Not only at Osborne, but wherever the royal children were, they were brought up as simply as the Queen herself had been. Whatever material was bought for their clothes had to be shown to the Queen, and if it was rich or expensive, she would refuse to allow it to be used. As soon as the princes and princesses were old enough, they were taught to take as much care of their clothes as if they had been a poor man's children. One of their nurses wrote that they had "quite poor living—only a bit of roast beef and perhaps a plain pudding;" and she added, "The Queen is as fit to have been a poor man's wife as a queen." Baron Stockmar was consulted on all nursery questions, and he said that it was more difficult to manage a nursery than a kingdom.
The Queen tried to make her children understand that they were no better than other children just because they were princes or princesses, and they were obliged to behave with perfect courtesy to the servants of the palace as well as to kings and emperors. It is said that once upon a time two of the children thought it very amusing to take possession of the brushes and blacken the face of a woman who was cleaning a stove; but when the Queen mother discovered their prank, she took the small culprits by the hand and led them to the woman's room and made them apologize most humbly. The little Princess Royal "Vicky" was so independent a young lady that she would sometimes break through her mother's teachings. The story is told that one day a sailor lifted her on board the royal yacht, saying as he sat her down, "There you are, my little lady." "I'm a princess I'm not a little lady," the child retorted; but the watchful mother was listening, and she said, "That is true. Tell the kind sailor that you are not a little lady yet, but that you hope to be some day." Occasionally this willful little Princess preferred to bear a punishment rather than give up her own way. The Queen and the Prince addressed Dr. Brown as "Brown," and the small child followed their example. "You will be sent to bed if you do that again," said the Queen, but the next morning when Dr. Brown appeared, the little girl said with special distinctness: "Good morning, Brown, and good night, Brown, for I'm going to bed, Brown," and, with her saucy little head high in the air, she marched off to bed.
Happy as the Queen and the Prince were in their home life, one subject in connection with her husband always troubled the loving wife, and that was the annoying question of precedence. She wrote of him in her journal: "He is above me in everything really, and therefore I wish that he should be equal in rank to me." In England she could "put the Prince where she wished him to be," but Parliament had given him no rank, and therefore out of England some sovereigns, like King Ernest, positively refused to grant him any honors that were not due to the younger son of the Duke of Coburg; and when precedence was accorded him, the Queen had to express gratitude as for a personal favor to herself. Unknown to the Prince, she had a long talk on the subject with Baron Stockmar.
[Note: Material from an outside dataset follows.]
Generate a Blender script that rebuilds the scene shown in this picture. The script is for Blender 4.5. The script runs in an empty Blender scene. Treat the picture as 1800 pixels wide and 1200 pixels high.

"I wish him to have the title of King Consort," she said earnestly.
"A king consort without the authority of a king would be a novelty," replied the Baron, "and the English people do not like anything for which there is no precedent. Queen Anne's husband was never called king."
"But Queen Anne's husband was stupid and insignificant," declared the Queen. "There has never been a case like ours before. Albert and I reign together. He is sovereign as much as I. We discuss all matters and decide together."
"True," admitted the Baron, "but the constitution does not provide for such a condition of affairs. I will talk with Peel about it."